There is a belief that NATO effectively ended with the disappearance of the West’s common threat, the Soviet Union. Europe, however, views Russia as the heir to the Soviet Union in its expansionist outlook, while Trump sees Russia as a counterbalancing force to what he calls “woke” Europe. From this perspective, if the policy of Ronald Reagan helped bring about the end of the Soviet Union after it became bogged down in Afghanistan, Trump’s policy may help throw Russia a lifeline after it became bogged down in Ukraine. Even so, the war in Ukraine may slip to second place among European priorities.

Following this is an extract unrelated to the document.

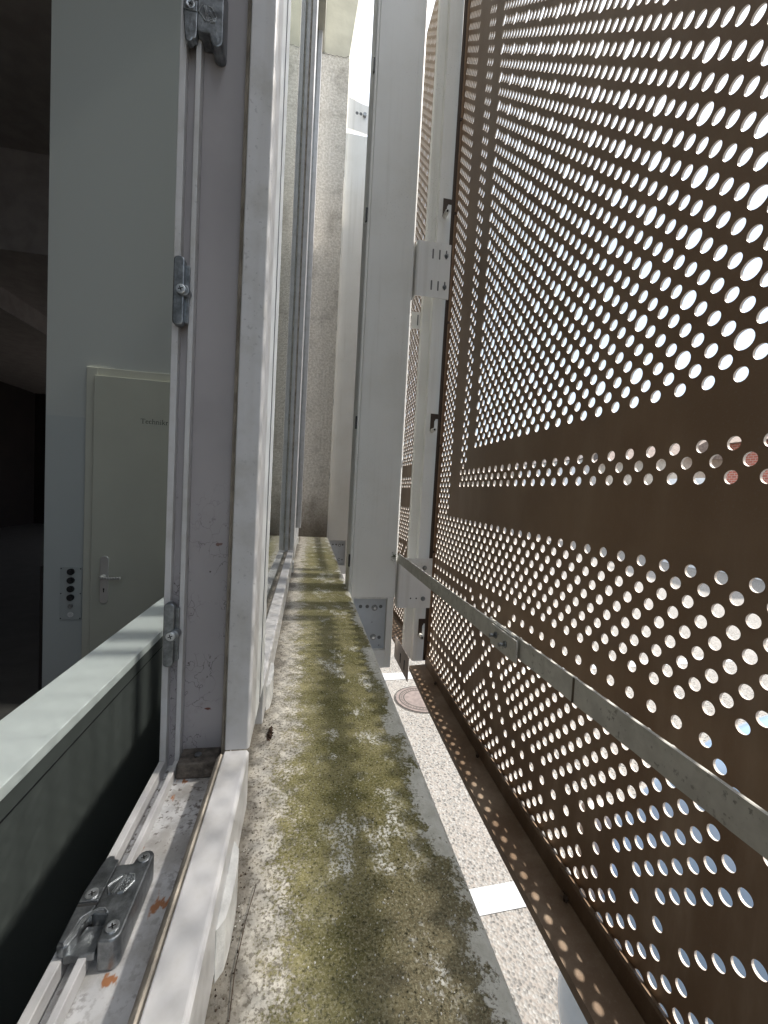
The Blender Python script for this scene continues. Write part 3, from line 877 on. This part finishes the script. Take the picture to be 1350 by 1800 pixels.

The specter of Abdel Nasser

The famous line of former Egyptian president Gamal Abdel Nasser, “We expected them from the east and the north, but they came from the west,” may well apply to leaders in Brussels. They expected the enemy to come from the east, only to be surprised by the emergence of an enemy, or at least a rival for now, from the west. Donald Trump has not backed away from reopening the Greenland file, and Davos provided a prominent occasion to renew the demand.

 

Yet just as Abdel Nasser did not escape criticism for justifying the military defeat of 1967, meaning the Arab defeat in the Six-Day War with Israel, the same is likely to apply to Europeans who failed to anticipate Trump’s appetite for the island.

 

Trump during his speech (AP).
Trump during his speech (AP).

 

The history of the president’s bid to purchase the island dates back to his first term, when he also entered into a public clash with Danish Prime Minister Mette Frederiksen, specifically in August 2019, after she refused to sell Greenland. This took place at a time when the so-called “adults in the room”, meaning senior advisers seen as moderating influences, were still around him. Consequently, Greenland has long ranked high on the president’s list of interests. Less than two weeks before his inauguration for a second term, he sent his son Donald Trump Jr. to the island. It is not as though Europe had not received plenty of warning signals before the present moment.

 

 

Davos and the Suez moment

Tom Switzer of the Center for Independent Studies likens the Greenland issue to the pivotal Suez moment, when Britain realized it was no longer a major global power, referring to the 1956 Suez Crisis. Today, Trump’s demands over the island mark the opening of a moment signaling the end of the United States’ claim that it protects the Old Continent, a common expression meaning Europe. But Switzer’s article in The Spectator goes further, arguing that the alliance between Americans and Europeans was almost the exception in history rather than the rule. In that sense, the issue is larger than Trump himself, and this view is easy to understand.

 

Nearly a year ago, under the headline “Between American MAGA and European MEGA… Fire Beneath the Ashes,” Annahar explained that the rift between Americans and Europeans has nothing to do solely with the divide between conservative and progressive visions but also affects conservatives themselves on both sides of the Atlantic. The split between American and European conservatives is historical, cultural, and commercial. It is now possible to add a volatile geographic element to this mix. The remarks of Nigel Farage, one of Donald Trump’s closest European allies, are telling.

 

Speaking days ago to US House Speaker Mike Johnson, he said: “Friends can disagree in private rooms, and that is fine. But to have an American president threatening tariffs so that we agree on the possibility that he might take control of Greenland, in some way, without apparently even taking the consent of the Greenlandic people. That is a very aggressive act.”

 

Trump arrives in Switzerland (AP).
Trump arrives in Switzerland (AP).

 

Thus, the American European rift is flaring faster than expected. The US president has become the greatest source of fear for Europeans, but he is certainly not the only one.

 

“Churchill’s Bet” is not the solution

Europe finds itself in a losing race with events. Recent developments in the Middle East have overtaken it, and before that it stood by as Armenia lost to Azerbaijan in their conflict over Nagorno-Karabakh. Its position in Africa is no better. In addition, Europe struggles to reach agreement even in areas far removed from conflict zones and great power intervention, as seen recently during the renewal of the Mercosur agreement. It turns out that Charles de Gaulle, as a French symbol, is not displeased only with the Americans. This time, the displeasure is not, as some say, based on the modified Cartesian rule “I oppose, therefore I exist.” France differs from many of its European friends over the agreement with Mercosur countries. But relations between Europe and most Latin American states are secondary to pressing international issues.

 

According to Walter Russell Mead of The Wall Street Journal, today’s geopolitical turmoil reminds most Europeans of the dark century that stretched from 1850 to 1945.

 

The difference today is that rescue will not come from across the Atlantic. There is a saying attributed to Winston Churchill that “you can always count on the Americans to do the right thing, after they have exhausted all the other possibilities.” The Churchill Project at Hillsdale College has found no source for this quote, but did not rule out that such a sentiment may have crossed the mind of the former British prime minister at certain moments during World War II.

 

The same cannot be said of Europeans’ feelings today about a return of America to “doing the right thing.” Most of them feel that help will not come, except perhaps in the form of the American president being constrained by midterm elections, or the military refusing to carry out presidential orders, should he change his mind and order the seizure of Greenland by military means.

 

But even if Trump were to forget the island, Europeans will still have to confront, ironically from Davos itself, Vladimir Lenin’s old question: “What is to be done?”